A helper function can potentially be provided for the prereqs as well.

This permits us to build up a dictionary of modifier configurations, keyed by strings, so a user can simply set a list of strings describing how they want to apply the modifiers, e.g.

AntiKt4LCTopo.modifiers = ["Calib:AnalysisLatest:mc","Sort","JVT"]

which will first ensure that all tools are called that are needed for calibration, then sort the collection (a filter is also applied, controlled by other options), and finally compute JVT, again adding all modifiers required by JVT. In the process, jet track selection and ghost association will be added to the job.

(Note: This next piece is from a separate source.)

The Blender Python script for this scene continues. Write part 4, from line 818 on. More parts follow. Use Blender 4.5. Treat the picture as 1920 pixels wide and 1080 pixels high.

The set of standard modifiers (for offline reconstruction) is concentrated in JetRecConfig/python/StandardJetMods.py, which in turn accesses tool configuration helpers that are defined in the packages containing the tool C++ implementations. This allows a local lookup of the specific default configurations, while making it easy to determine where the source code for those tools live.

Instructions

To run:

cd $MYWORKDIR
mkdir run
cd run
python JetRecTestCfg.py -H # Get instructions

You can dump printouts of the dependency dict and/or component accumulators for each jet collection or run a full job in serial or multithreaded modes.

TODO

  • Set up configuration helpers for:
    • Jet substructure moment tools
  • Develop a generic configuration helper for grooming jets
    • This should support both finding+grooming and standalone grooming based on the input collection being pre-made.
    • Some autoconfiguration could be useful here? However, missing data dependencies should be covered by the AthenaMT scheduler.
  • Some steering flags will eventually be needed to cope with different situations. However, hopefully they can mostly just modify the top-level configurations, without needing anything propagated into the helpers.